Örneğin, Mulholland Drive ya da Blue Velvet gibi filmlerinde, karakterlerin içsel çatışmaları ve geçmişle olan bağları, Lynch’in bu felsefi yaklaşımını yansıtır. Karakterler, genellikle çocukluklarından ya da bilinçaltlarından gelen imgelerle yüzleşir ve bu yüzleşme, onların benliklerini yeniden anlamalarına olanak tanır. Lynch’in bu sözü, onun sanatsal yaklaşımını anlamak için de bir anahtar sunar: Sanat, içimizdeki zamansız özü ortaya çıkarmanın bir yoludur.

Hayatımıza Yansıması: Zamansız Özü Kucaklamak

Lynch’in bu sözü, sadece felsefi bir düşünce değil, aynı zamanda pratik bir yaşam rehberi olarak da görülebilir. Günümüz toplumunda, yaşlanma korkusu, fiziksel değişimlere odaklanma ve dışsal başarılarla kendimizi tanımlama eğilimi yaygındır. Ancak Lynch, bize şunu hatırlatır: Gerçek benliğimiz, bu dışsal değişimlerden etkilenmez. İçimizdeki o yaşsız öz, her zaman bizimledir ve ona bağlanmak, hayatımıza anlam ve huzur katabilir.

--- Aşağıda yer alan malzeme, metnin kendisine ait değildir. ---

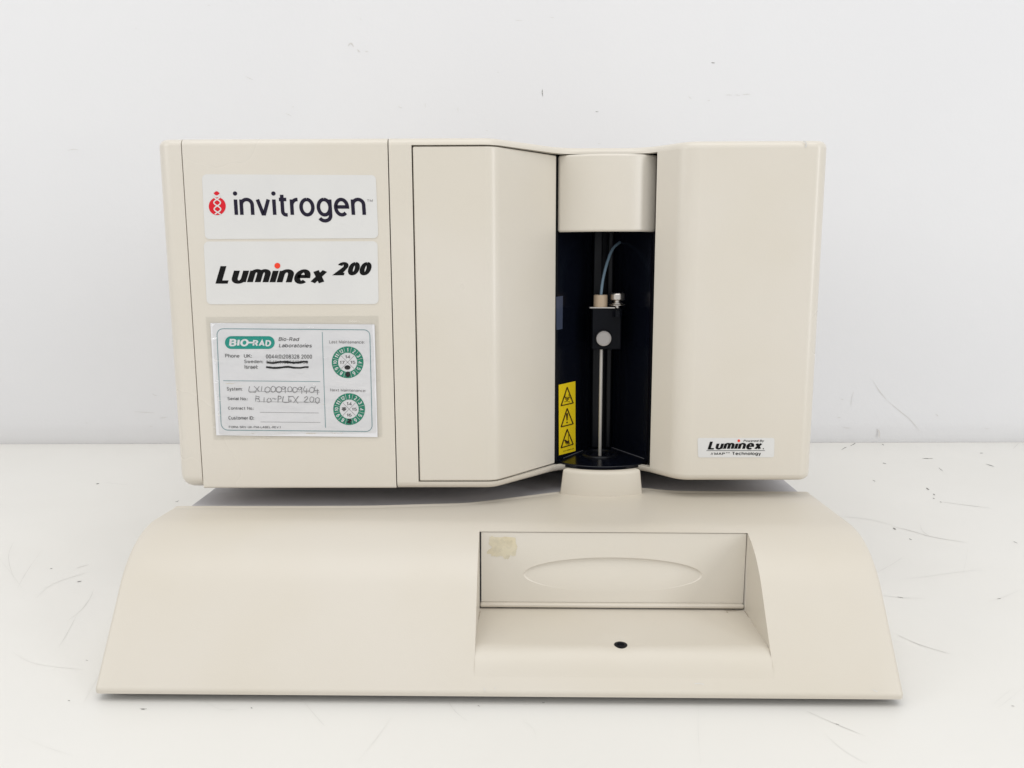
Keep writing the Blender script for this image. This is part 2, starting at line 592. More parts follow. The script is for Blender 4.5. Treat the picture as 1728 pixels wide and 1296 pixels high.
# ================================================================== SETTING
# table top and wall behind it
tb = mesh('table', [(-1.7, -.6, 0), (1.7, -.6, 0), (1.7, 1.25, 0), (-1.7, 1.25, 0),
                    (-1.7, -.6, -.03), (1.7, -.6, -.03), (1.7, 1.25, -.03), (-1.7, 1.25, -.03)],
          [(0, 1, 2, 3), (7, 6, 5, 4), (0, 4, 5, 1), (1, 5, 6, 2), (2, 6, 7, 3), (3, 7, 4, 0)])
table = structure(link('table', tb, 'table', sharp=30))

WA, WB = Vector((-.5496, 1.0698, 0)), Vector((.5221, 1.1023, 0))
wd_ = (WB - WA).normalized()
wn_ = Vector((wd_.y, -wd_.x, 0))          # towards the camera
prof = [(0, .001)]
for k in range(9):
    t = k / 8 * radians(70)
    prof.append((.013 * sin(t) / sin(radians(70)), .001 + .028 * (1 - cos(t)) / (1 - cos(radians(70)))))
prof = [(.0065, .0001), (.0078, .003), (.0095, .008), (.0105, .014), (.012, .021), (.0127, .030), (.013, .045), (.013, 1.5)]
V, F = [], []
for off, z in prof:
    for s_ in (-1.8, 1.8):
        V.append(WA.lerp(WB, .5) + wd_ * s_ + wn_ * off + Vector((0, 0, z)))
for j in range(len(prof) - 1):
    F.append((2 * j, 2 * j + 1, 2 * j + 3, 2 * j + 2))
b0 = len(V)
V += [WA.lerp(WB, .5) + wd_ * s_ - wn_ * .06 + Vector((0, 0, z)) for z in (.0005, 1.5) for s_ in (-1.8, 1.8)]
t0 = 2 * (len(prof) - 1)
F += [(b0, b0 + 1, b0 + 3, b0 + 2), (t0, t0 + 1, b0 + 3, b0 + 2)]
wall = structure(link('wall', mesh('wall', V, F), 'wall', sharp=40))

# ================================================================== BASE UNIT
BX0, BX1 = -.2416, .2200
base = Thing('base_unit', (-.011, .72, 0), 0,
             'wide cream sloped base unit with a recessed drawer slot, lying under the analyzer', 'base unit')
SL, SR = -.0243, .1471                     # slot sides
SY = .4880                                 # slot back (drawer face)
ZR = .0796
# side profile from the front foot of the cover to where the flat top begins
pp = fillet([(.4194, .0052, 0), (.4190, .0080, .003), (.4731, .0812, .060), (.5200, .0806, 0)], closed=False, nseg=14)
pp = [(y, z, nx, nz) for (y, z, nx, nz) in pp][:-1]


def prof_at_y(y):
    for a, b in zip(pp, pp[1:]):
        if a[0] <= y <= b[0] and b[0] > a[0]:
            t = (y - a[0]) / (b[0] - a[0])
            return tuple(a[i] + (b[i] - a[i]) * t for i in range(4))


# extra rows on the straight slope and at the slot ends
ys = sorted(set([round(p[0], 6) for p in pp[8:]]))
Y_END = .4240                              # where the slot floor runs out into the front slope
rows = [pp[0]] + [p for p in pp[1:] if p[0] < Y_END - .0003]
extra = [Y_END] + [Y_END + (.4540 - Y_END) * k / 9 for k in range(1, 9)] + [p[0] for p in pp if p[0] > .453 and abs(p[0] - SY) > .0008] + [SY]
rows += [prof_at_y(y) for y in sorted(extra) if prof_at_y(y)]
J0 = min(range(len(rows)), key=lambda j: abs(rows[j][0] - Y_END))
J1 = min(range(len(rows)), key=lambda j: abs(rows[j][0] - SY))

rimpts = [(-.250, .5362), (-.11, .5392), (-.065, .5440), (-.036, .5475), (-.018, .5545), (.0117, .5677), (.0319, .5770), (.050, .5850),
          (.075, .5885), (.0957, .5878), (.1064, .5840), (.119, .5806), (.1458, .5800), (.230, .5800)]


def rim_y(x):
    for (a, ya), (b, yb) in zip(rimpts, rimpts[1:]):
        if a <= x <= b:
            t = (x - a) / (b - a)
            i = rimpts.index((a, ya))
            m0 = (yb - rimpts[max(i - 1, 0)][1]) / (b - rimpts[max(i - 1, 0)][0])
            j = min(i + 2, len(rimpts) - 1)
            m1 = (rimpts[j][1] - ya) / (rimpts[j][0] - a)
            h = b - a
            return ((2 * t ** 3 - 3 * t * t + 1) * ya + (t ** 3 - 2 * t * t + t) * h * m0
                    + (-2 * t ** 3 + 3 * t * t) * yb + (t ** 3 - t * t) * h * m1)


ER = .0035
cols = [(BX0 + ER * (1 - cos(k / 5 * pi / 2)), ER * (1 - sin(k / 5 * pi / 2))) for k in range(6)]
cols += [(x, 0) for x in [BX0 + ER + (SL - BX0 - ER) * k / 22 for k in range(1, 23)]]
iL = len(cols) - 1
cols += [(SL + (SR - SL) * k / 26, 0) for k in range(1, 27)]
iR = len(cols) - 1
cols += [(SR + (BX1 - ER - SR) * k / 8, 0) for k in range(1, 9)]
cols += [(BX1 - ER * (1 - cos(k / 5 * pi / 2)), ER * (1 - sin(k / 5 * pi / 2))) for k in range(4, -1, -1)]

V, F = [], []
grid = []
y_last, z_last = rows[-1][0], rows[-1][1]
for (x, ins) in cols:
    c = []
    ry = rim_y(x)
    col = [(y - 0 * ins, z, ny, nz) for (y, z, ny, nz) in rows]
    for k in range(1, 7):
        t = k / 6
        y = y_last + (ry - .0075 - y_last) * t
        col.append((y, z_last + (ZR - z_last) * t, 0, -1))
    col += [(ry - .0055, ZR - .0003, 0, -1), (ry - .0035, ZR - .0005, 0, -1), (ry - .0016, ZR + .0001, 0, -1), (ry - .0005, ZR, 0, -1),
            (ry, ZR - .0006, 0, -1), (ry, ZR - .006, 0, -1)]
    for j, (y, z, ny, nz) in enumerate(col):
        # inward normal of a profile running front to back is (down/back)
        n_ = Vector((abs(ny), -abs(nz))) if j < len(rows) else Vector((0, -1))
        if j <= 1:
            n_ = Vector((1, 0))
        c.append(len(V))
        V.append((x, y + n_.x * ins, z + n_.y * ins))
    grid.append(c)
NJ = len(grid[0])
for i in range(len(cols) - 1):
    for j in range(NJ - 1):
        if iL <= i < iR and J0 <= j < J1:
            continue
        F.append((grid[i][j], grid[i + 1][j], grid[i + 1][j + 1], grid[i][j + 1]))
# turned-in bottom edge
bot = []
for i, (x, ins) in enumerate(cols):
    bot.append(len(V))
    V.append((x, V[grid[i][0]][1] + .003, .0052))
for i in range(len(cols) - 1):
    F.append((grid[i][0], bot[i], bot[i + 1], grid[i + 1][0]))
# outer side walls
for i in (0, len(cols) - 1):
    low = []
    for j in range(NJ):
        low.append(len(V))
        V.append((V[grid[i][j]][0], V[grid[i][j]][1], .0052))
    for j in range(1, NJ - 1):
        F.append((grid[i][j], grid[i][j + 1], low[j + 1], low[j]))


# slot floor
def floor_z(y):
    if y >= .4380:
        return .0274
    p0, p1, p2 = (.4380, .0274), (.4312, .0275), (Y_END, prof_at_y(Y_END)[1])
    lo, hi = 0., 1.
    for _ in range(40):
        t = (lo + hi) / 2
        yy = (1 - t) ** 2 * p0[0] + 2 * t * (1 - t) * p1[0] + t * t * p2[0]
        if yy > y:
            lo = t
        else:
            hi = t
    return (1 - t) ** 2 * p0[1] + 2 * t * (1 - t) * p1[1] + t * t * p2[1]


for i in (iL, iR):
    x = cols[i][0]
    lo = []
    for j in range(J0, J1 + 1):
        lo.append(len(V))
        y = rows[j][0]
        V.append((x, y, floor_z(y)))
    for k in range(J1 - J0):
        F.append((grid[i][J0 + k], grid[i][J0 + k + 1], lo[k + 1], lo[k]))
    # short return behind the slot edge
    a = len(V)
    V += [(x, SY + .004, floor_z(SY)), (x, SY + .004, rows[J1][1])]
    F.append((lo[-1], grid[i][J1], a + 1, a))
# return under the slot's upper edge
a = len(V)
V += [(SL, SY, rows[J1][1]), (SR, SY, rows[J1][1]), (SR, SY + .004, rows[J1][1] - .0002), (SL, SY + .004, rows[J1][1] - .0002)]
F.append((a, a + 1, a + 2, a + 3))
# floor sheet with a round screw hole
HX, HY, HR = .0612, .4396, .0039


def rect_around(x0, x1, y0, y1, cx, cy, a, b, rings, nang=72):
    angs = [2 * pi * k / nang for k in range(nang)]
    for X in (x0, x1):
        for Y in (y0, y1):
            angs.append(atan2(Y - cy, X - cx) % (2 * pi))
    angs = sorted(angs)
    out = []
    for t in angs:
        dx, dy = cos(t), sin(t)
        k = 1e9
        if dx > 1e-9: k = min(k, (x1 - cx) / dx)
        if dx < -1e-9: k = min(k, (x0 - cx) / dx)
        if dy > 1e-9: k = min(k, (y1 - cy) / dy)
        if dy < -1e-9: k = min(k, (y0 - cy) / dy)
        e = 1 / sqrt((dx / a) ** 2 + (dy / b) ** 2)
        out.append([(cx + dx * (e + (k - e) * s), cy + dy * (e + (k - e) * s)) for s in rings])
    return out


pol = rect_around(SL, SR, Y_END, SY, HX, HY, HR, HR, [0, .02, .05, .1, .15, .2, .27, .34, .42, .5, .6, .7, .8, .9, 1], 120)
ids = []
for spoke in pol:
    c = []
    for k, (x, y) in enumerate(spoke):
        c.append(len(V))
        z = floor_z(y)
        d = sqrt((x - HX) ** 2 + (y - HY) ** 2)
        z -= .0006 * max(0, 1 - (d - HR) / .008) if d < HR + .008 else 0
        V.append((x, y, z))
    # down into the hole
    x, y = spoke[0]
    c.insert(0, len(V))
    V.append((x, y, floor_z(HY) - .006))
    ids.append(c)
n = len(ids)
for i in range(n):
    for k in range(len(ids[0]) - 1):
        F.append((ids[i][k], ids[i][k + 1], ids[(i + 1) % n][k + 1], ids[(i + 1) % n][k]))
cover = link('cover', mesh('cover', V, F, weld=2e-6), 'cream_base', base, sharp=38)

link('dark_hole_plug', lathe('dark_hole_plug', [(.0039, 0), (.0039, .0012), (.0022, .0014), (.0018, .0006), (.0002, .0006)],
                    (HX, HY, floor_z(HY) - .0016), n=24), 'black_matte', base)  # black plug added so the hole looks filled with deep shade
# sill under the drawer
link('sill', box('sill', (SL + .0004, SY - .0022, .0284), (SR - .0004, SY + .004, .0311)), 'cream_base', base, bevel=.0011, bseg=4)
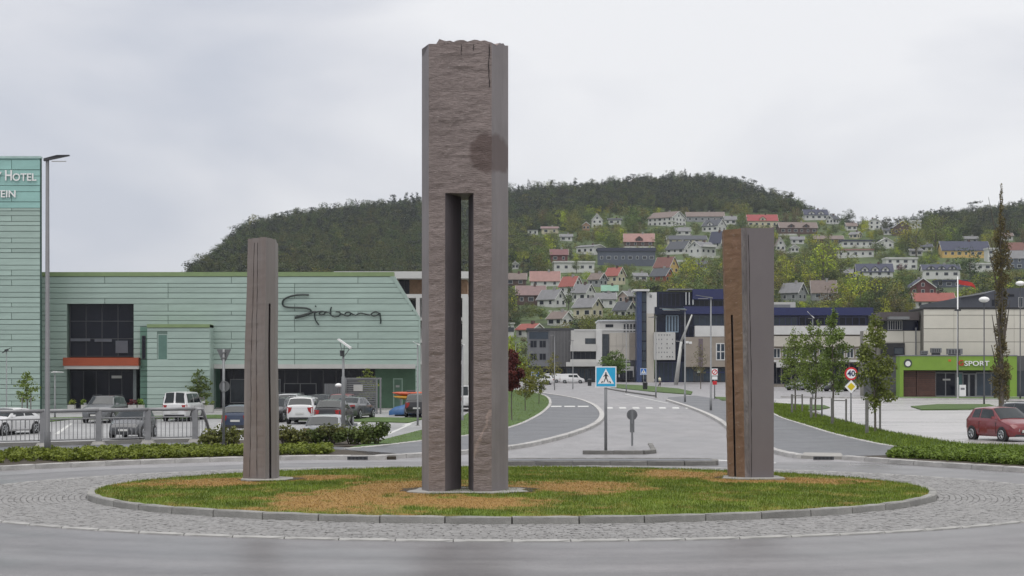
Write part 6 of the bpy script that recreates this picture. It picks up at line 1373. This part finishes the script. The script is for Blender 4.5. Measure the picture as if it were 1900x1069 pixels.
car('hatch', at(1861, 818), FR + rad(17), 'red', 'small red hatchback seen from the front on the wet plaza', group='cars on the plaza', sc=.96)
car('estate', at(1925, 806), FR + rad(17), 'dgrey', 'dark grey car cut by the right edge behind the red hatchback', group='cars on the plaza')
car('saloon', at(14, 806, GL), FR - rad(22), 'white', 'white saloon behind the railing at the left edge')
car('suv', at(195, 783, GL), FR - rad(4), 'grey', 'grey off-road car seen from the front, in front of the mall entrance', sc=.98)
car('hatch', at(247, 813, GL), FR - rad(3), 'dgrey', 'dark grey hatchback behind the railing in front of the grey off-road car')
car('van', at(341, 780, GL), RE - rad(5), 'white', 'white van seen from behind, right of the railing posts', 'van')
car('hatch', at(447, 801, GL), RE - rad(1), 'blue', 'dark blue hatchback with orange red tail light left of the narrow column')
car('estate', at(513, 782, GL), FR - rad(10), 'black', 'black car half hidden by the narrow column')
car('estate', at(563, 776, GL), RE - rad(6), 'silver', 'silver estate car behind the white off-road car')
car('suv', at(567, 785, GL), RE - rad(3), 'white', 'white off-road car seen from behind in the car park', sc=.97)
car('hatch', at(620, 791, GL), RE - rad(6), 'black', 'black hatchback seen from behind right of the white off-road car', sc=1.06)
car('hatch', at(613, 834, GL), RE - rad(6), 'silver', 'silver white hatchback roof showing over the shrubs', sc=1.08)
car('saloon', at(657, 777, GL), RE - rad(14), 'grey', 'grey saloon with red tail light behind the lamp post')
car('saloon', at(600, 770, GL), RE - rad(10), 'dgrey', 'dark saloon between the silver estate and the grey saloon')
car('suv', at(779, 773, GL), RE - rad(3), 'black', 'black off-road car beside the tallest column', sc=.93)
car('bigvan', at(1062, 711.5), rad(-6), 'white', 'white van with side window parked in front of the white office', 'van', 'vehicles in the town street', .8)
car('bigvan', at(1018, 710.5), rad(180 + 8), 'white', 'white van left of the one with a side window', 'van', 'vehicles in the town street', .8)
car('estate', at(1003, 714), rad(170), 'white', 'white car behind the small crossing sign', group='vehicles in the town street')
car('saloon', at(1486, 724), FR - rad(50), 'silver', 'silver car behind the young trees on the far street', group='vehicles in the town street')
car('estate', at(1558, 726), FR - rad(70), 'dgrey', 'dark car behind the speed limit sign', group='vehicles in the town street')
car('van', at(862, 762, GL), RE + rad(10), 'white', 'white van glimpsed through the slot of the tallest column', 'van')

car('estate', at(545, 770, GL), RE - rad(6), 'silver', 'silver estate car at the back, between the narrow column and the grey fence')
car('hatch', at(640, 771, GL), RE - rad(12), 'red', 'dark red hatchback mostly hidden behind the black hatchback')
# ------------------------------------------------------------------ street furniture
def lamp(px, base, top, label, arms, gf=G, name='street_lamp', r=.07, mat=m_galv, group='street lamps', head=None, r2=None, ball=0):
    """arms: list of (px end, py end, thickness m) for heads reaching from the pole top"""
    p = gf(px, base); s = p.y / F; h = (base - top) * s; t = thing(name, p, label, 'street lamp', group)
    MB().tube([(0, 0, -.2), (0, 0, .9), (0, 0, .92), (0, 0, h)], [r * 1.25, r * 1.25, r, (r2 or r * .7)], 10).build('pole', mat, t, smooth=True)
    MB().tube([(0, 0, -.1), (0, 0, .03)], r * 2.4, 12).build('base_plate', m_conc, t)
    for ex, ey, th in arms:
        x = (ex - px) * s; z = h + (top - ey) * s; L_ = abs(x); m = MB(); sg = 1 if x > 0 else -1; w_ = max(.16, L_ * .16); b = -sg * .12
        m.add([(b, -w_ * .5, h - .04), (x, -w_ * .32, z - .01), (x, w_ * .32, z - .01), (b, w_ * .5, h - .04), (b, -w_ * .5, h + .05), (x * .45, -w_ * .6, h + (z - h) * .45 + th), (x, -w_ * .32, z + .03), (x, w_ * .32, z + .03), (x * .45, w_ * .6, h + (z - h) * .45 + th), (b, w_ * .5, h + .05)],
              [(0, 1, 2, 3), (4, 5, 8, 9), (5, 6, 7, 8), (0, 1, 6, 5, 4), (3, 9, 8, 7, 2), (1, 2, 7, 6), (0, 4, 9, 3)]); hd = m.build('lamp_head', head or m_dark, t)
        MB().box(min(x * .2, x * .85), max(x * .2, x * .85), -w_ * .22, w_ * .22, min(h, z) - .06 + (0 if z >= h else .03), min(h, z) - .035 + (0 if z >= h else .03)).build('lamp_glass', m_fascia, hd)
    if ball: bm = bmesh.new(); bmesh.ops.create_uvsphere(bm, u_segments=14, v_segments=8, radius=ball); [setattr(v, 'co', Vector((v.co.x, v.co.y, v.co.z * .55 + h))) for v in bm.verts]; me = bpy.data.meshes.new('lamp_head'); bm.to_mesh(me); bm.free(); me.materials.append(m_let); obj('lamp_head', me, t)
    return t
lamp(88, 849, 297, 'tall grey street lamp with flat dark head, nearest, beside the hotel tower', [(129, 289, .10)], r=.095, r2=.062, mat=M('grey_painted_pole', (.12, .122, .128), .5, .1, 3))
lamp(12, 775, 650, 'small car park lamp against the hotel tower at the left edge', [(4, 655, .03), (20, 646, .03)], GL, r=.04)
lamp(1319, 764, 553, 'tall street lamp left of the right column with long pale arm', [(1291, 548, .05)], head=m_galv, r=.07)
lamp(1271, 748, 575, 'street lamp with long pale arm in front of the blue office', [(1224, 572, .05)], head=m_galv, r=.07)
lamp(1217, 738, 588, 'street lamp in front of the perforated white bay', [(1203, 589, .04)], head=m_galv, r=.06); lamp(1162, 729, 600, 'thin street lamp between the crossing sign and blue tower', [(1150, 598, .04)], head=m_galv, r=.05)
lamp(1063, 722, 632, 'thin street lamp in front of the white terrace bands', [(1054, 631, .04)], head=m_galv, r=.05); lamp(1029, 724, 622, 'thin street lamp in front of the grey office', [(1020, 621, .04)], head=m_galv, r=.05)
lamp(957, 726, 636, 'double headed lamp above the copper red tree', [(950, 634, .04), (964, 634, .04)], head=m_galv, r=.05)
lamp(1826, 752, 556, 'slim dark lamp post with white dome in front of the green shop', [], r=.06, mat=m_dark, ball=.42)
lamp(1893, 742, 526, 'lamp post with white dome at the right edge', [], r=.06, mat=m_dark, ball=.42)
lamp(1508, 741, 590, 'lamp with white slanted arm among the young trees', [(1498, 578, .04)], head=m_let, r=.05)
lamp(775, 790, 640, 'slim car park lamp just left of the tallest column', [(766, 634, .04)], GL, r=.05, head=m_let); lamp(858, 800, 640, 'slim pole seen through the slot of the tallest column', [(853, 636, .03)], GL, r=.06, head=m_let)
t = lamp(102, 775, 690, 'low twin headed lamp beside the entrance', [(95, 691, .04), (118, 691, .04)], GL, r=.05, head=m_let)
# lamp with tilted reflector panel
p = G(637, 812); s = p.y / F; t = thing('reflector_lamp', p, 'grey lamp post with tilted white reflector panel above the middle shrubs', 'street lamp', 'street lamps'); h = (812 - 662) * s
MB().tube([(0, 0, -.2), (0, 0, h * .75), (0, 0, h * .76), (0, 0, h)], [.095, .085, .055, .05], 10).build('pole', m_galv, t, smooth=True)
for dx, dz in ((-.14, .62), (.05, .52), (.28, .36)): MB().tube([(0, 0, h - .05), (dx, 0, h + dz)], .018, 5).build('bracket', m_galv, t)
q = [(-.26, h + .76), (-.18, h + .80), (.36, h + .42), (.33, h + .34)]; MB().prism([(x, z) for x, z in q], -.32, .32).build('reflector', m_let, t); MB().tube([(-.05, 0, h + .02), (-.05, 0, h + .28)], [.09, .11], 10).build('lamp_head', m_dark, t)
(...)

Bu özü kucaklamak için, kendimize şu soruları sorabiliriz:

  • Çocukken en çok neyi severdim ve bu sevgiyi hâlâ içimde taşıyor muyum?
  • Kendimle dürüstçe konuşsam, hangi duygular ya da hayaller yeniden ortaya çıkar?
  • Hayatın koşturmacası içinde, içimdeki o zamansız özle ne kadar bağlantı kuruyorum?

Bu sorular, bizi içsel bir yolculuğa çıkarabilir ve kendimizi yeniden keşfetmemize yardımcı olabilir. Ayrıca, yaratıcı süreçlere yönelmek, meditasyon yapmak veya sadece sessiz bir an ayırıp kendimizle konuşmak, bu bağı güçlendirebilir.

Sonuç

David Lynch’in “İçimizde yaşsızız” sözü, insanın benliğinin zamansız doğasına dair güçlü bir hatırlatmadır. Bedenlerimiz yaşlansa da, içimizdeki öz, çocukluğumuzdaki saflığı, merakı ve hayalleri taşır. Bu öz, hayatın karmaşası içinde bir sığınak, bir rehber olabilir. Kendimizle konuşurken, bu zamansız merkezi yeniden keşfedebilir ve hayatımıza daha derin bir anlam katabiliriz. Lynch’in bu sözü, sadece bir felsefi düşünce değil, aynı zamanda kendimizi anlamaya ve hayatı daha bilinçli bir şekilde yaşamaya yönelik bir davettir. Bu davet, içimizdeki o küçük çocuğu yeniden bulmamızı ve onunla konuşmaya devam etmemizi teşvik eder.